Oh yikes I didn’t even think of that, I’ve never had a motor chuff. I’m debating whether or not to use motor eject now. I think it should be fine though because I will drill it to apogee+a few seconds, so if it does chuff it’ll eject at apogee or a few seconds before. However, two e matches should be more than plenty to deploy my drogue. Currently I’m leaning towards no motor ejection.
Check this out: It is a 25-year old H128 that I flew for my level 1 cert last June:
View attachment sj-h128-06-03-2023-video.mp4
I imagine the delay smoldered the entire 10 -or- 11 seconds along with the propelllant ( or maybe that was the delay ? )

Anyhow, without the Blue Raven, the rocket would have crashed.

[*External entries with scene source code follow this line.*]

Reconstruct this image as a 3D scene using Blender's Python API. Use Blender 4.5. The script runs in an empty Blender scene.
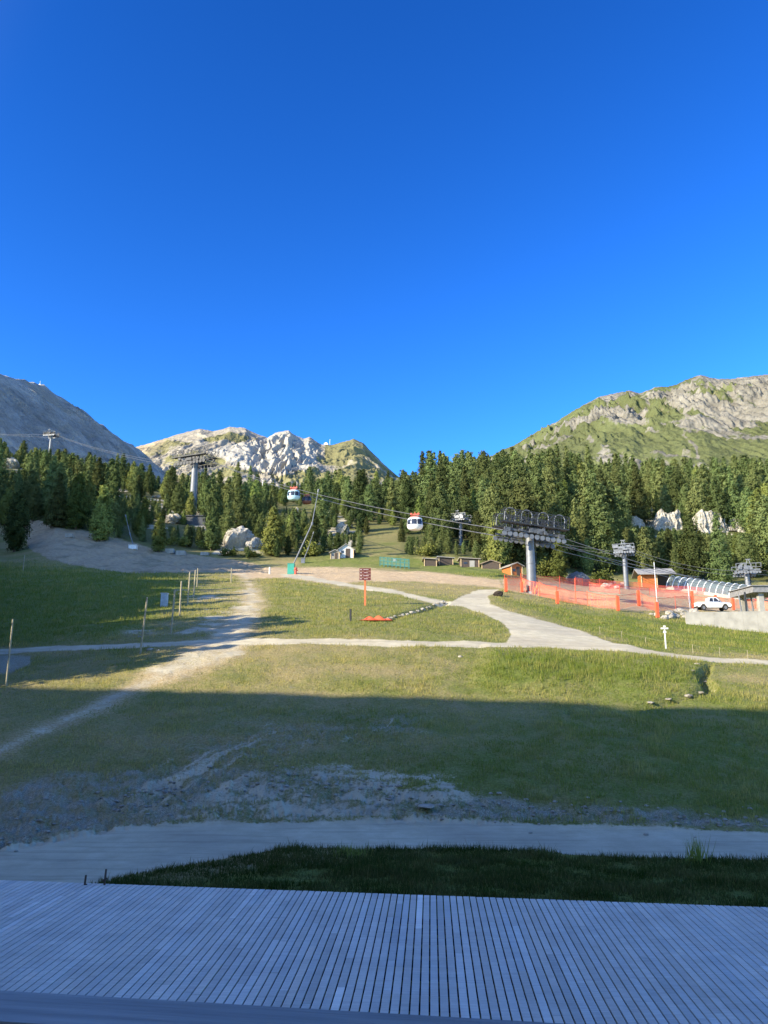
import bpy, bmesh, math, random
import numpy as np
from mathutils import Vector, Matrix, Euler
R = math.radians
random.seed(7)
RNG = np.random.RandomState(11)
S = bpy.context.scene
COL = S.collection

# ------------------------------------------------------------------ camera
CAMZ, PITCH, F = 4.6, R(12.5), 770.0
cam_d = bpy.data.cameras.new('camera'); cam = bpy.data.objects.new('camera', cam_d); COL.objects.link(cam)
cam.location = (0, 0, CAMZ); cam.rotation_euler = (R(90) + PITCH, 0, 0)
cam_d.sensor_fit = 'VERTICAL'; cam_d.sensor_height = 24.0; cam_d.lens = 24.0 * F / 1024.0
cam_d.clip_start = 0.05; cam_d.clip_end = 30000
S.camera = cam

# ------------------------------------------------------------------ light
SUN_AZ = R(60)      # measured from straight behind the camera towards the left
SUN_EL = R(22)
sdir = Vector((-math.sin(SUN_AZ) * math.cos(SUN_EL), -math.cos(SUN_AZ) * math.cos(SUN_EL), math.sin(SUN_EL)))
w = bpy.data.worlds.new('World'); S.world = w; w.use_nodes = True
nt = w.node_tree; nt.nodes.clear()
sky = nt.nodes.new('ShaderNodeTexSky'); sky.sky_type = 'NISHITA'; sky.sun_disc = False
sky.sun_elevation = SUN_EL
sky.sun_rotation = math.atan2(sdir.x, sdir.y)
sky.altitude = 2000; sky.air_density = 1.1; sky.dust_density = 0.2; sky.ozone_density = 3.0
hsv = nt.nodes.new('ShaderNodeHueSaturation'); hsv.inputs['Saturation'].default_value = 1.26; hsv.inputs['Value'].default_value = 1.0
hsv.inputs['Hue'].default_value = 0.504
bg = nt.nodes.new('ShaderNodeBackground'); bg.inputs['Strength'].default_value = 0.10
out = nt.nodes.new('ShaderNodeOutputWorld')
gm = nt.nodes.new('ShaderNodeGamma'); gm.inputs[1].default_value = 1.45; nt.links.new(hsv.outputs[0], gm.inputs[0])
nt.links.new(sky.outputs[0], hsv.inputs['Color']); tc = nt.nodes.new('ShaderNodeTexCoord'); vd = nt.nodes.new('ShaderNodeVectorMath'); vd.operation = 'DOT_PRODUCT'; vd.inputs[1].default_value = tuple(sdir)
nt.links.new(tc.outputs['Generated'], vd.inputs[0])
mrs = nt.nodes.new('ShaderNodeMapRange'); mrs.interpolation_type = 'SMOOTHSTEP'; mrs.inputs[1].default_value = 0.2; mrs.inputs[2].default_value = 0.95
nt.links.new(vd.outputs['Value'], mrs.inputs[0])
pale = nt.nodes.new('ShaderNodeMix'); pale.data_type = 'RGBA'; pale.blend_type = 'ADD'; pale.inputs[7].default_value = (2.45, 2.65, 1.65, 1)  # pale glow added around the sun, out of view, to fill the shade
nt.links.new(mrs.outputs[0], pale.inputs[0]); nt.links.new(gm.outputs[0], pale.inputs[6]); nt.links.new(pale.outputs[2], bg.inputs['Color']); nt.links.new(bg.outputs[0], out.inputs[0])
sun_d = bpy.data.lights.new('sun', 'SUN'); sun_d.energy = 4.95; sun_d.angle = R(0.6); sun_d.color = (1.0, 0.88, 0.66)
sun = bpy.data.objects.new('sun', sun_d); COL.objects.link(sun)
sun.rotation_euler = sdir.to_track_quat('Z', 'Y').to_euler(); sun.location = (-50, -30, 60)
S.view_settings.view_transform = 'Standard'; S.view_settings.look = 'None'
S.view_settings.exposure = 1.15; S.view_settings.gamma = 1.0; S.view_settings.use_curve_mapping = False
S.cycles.max_bounces = 5; S.cycles.diffuse_bounces = 2; S.cycles.transparent_max_bounces = 12
S.cycles.use_denoising = True

# ------------------------------------------------------------------ helpers
cp, sp = math.cos(PITCH), math.sin(PITCH)
def P(px, py, Y):
    dx, v = (px - 384) / F, (512 - py) / F
    s = Y / (cp - sp * v)
    return Vector((dx * s, Y, CAMZ + (sp + cp * v) * s))
def zrow(row, Y):
    v = (512 - np.asarray(row, float)) / F
    return CAMZ + (sp + cp * v) / (cp - sp * v) * Y
def project(x, y, z):
    d = y * cp + (z - CAMZ) * sp
    v = (-y * sp + (z - CAMZ) * cp) / d
    return 384 + F * x / d, 512 - F * v

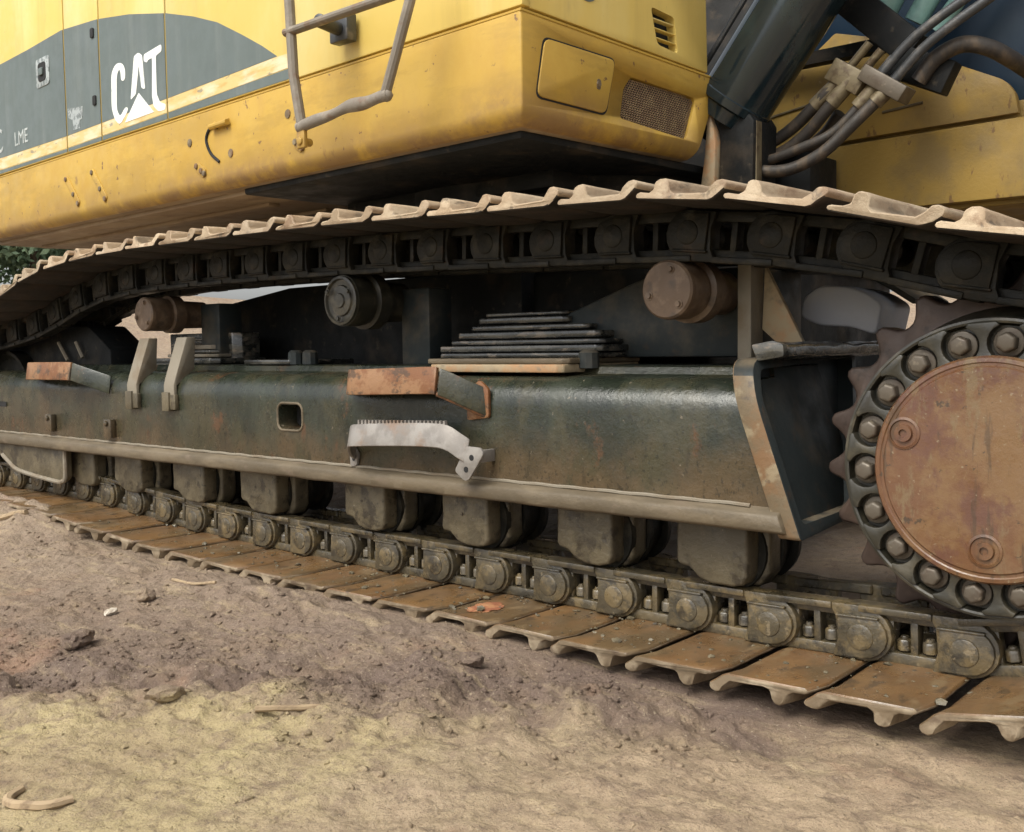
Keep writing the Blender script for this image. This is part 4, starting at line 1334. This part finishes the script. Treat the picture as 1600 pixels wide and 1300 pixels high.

But the Blue Raven popped the drogue at apogee and then the main just a second later because it was set for main at 700 ft and it only flew 780 ft instead of the 1650 ft expected for the H128 ...

I learned long ago that electronic deployment is MUCH more reliable than motor ejection.

And I am testing AV-Bays to fly that Blue Raven in all my rockets, even in 24mm / BT-50 models.

My $0.02 worth ...

-- kjh
 
So basically, you are saying that the fact that there is a spare system is what makes it safer, not the fact there is another altimeter. Makes sense, altimeters very rarely fail on their own.
He is stating that you are not improving the reliability of the system, the additional altimeter adds zero improvement. Instead what is happening is that a secondary altimeter is placed into the system to overcome user failure, ie failure to ground test charges to ensure solid separation and deployment for example. What you are doing is increasing the overall cost of the system to get nothing in return for reliability. The secondary altimeter is simply a crutch to overcome lack of preventative maintenance and inspection for any operational and or maintenance induced damage or system degrade between sorties.

A preventative maintenance schedule is going to result in higher reliability and more successful flights than a piece of equipment with a very low rate of failure per million hours of operation, ie the altimeter. So instead, create a list of things to inspect between flights and check them off, before going to the field have a list of things to check and do, like charging battery packs and looking over equipment for damage. During this time of year you might not be flying as much, good time to look over your avionics and look for wear and tear, environmental degrade, poor contacts, and or design improvements. You can have processes between flights, processes days before flights, and during extensive downtime processes that are more expansive.

That is going to lead to more reliability and less cost and avoid a significant failure that is going to result in a catastrophic failure and overall loss.

Reliability & Maintainability, Failure Modes Effects and Criticality Analysis and Preventative Maintenance are cornerstones to optimal system performance.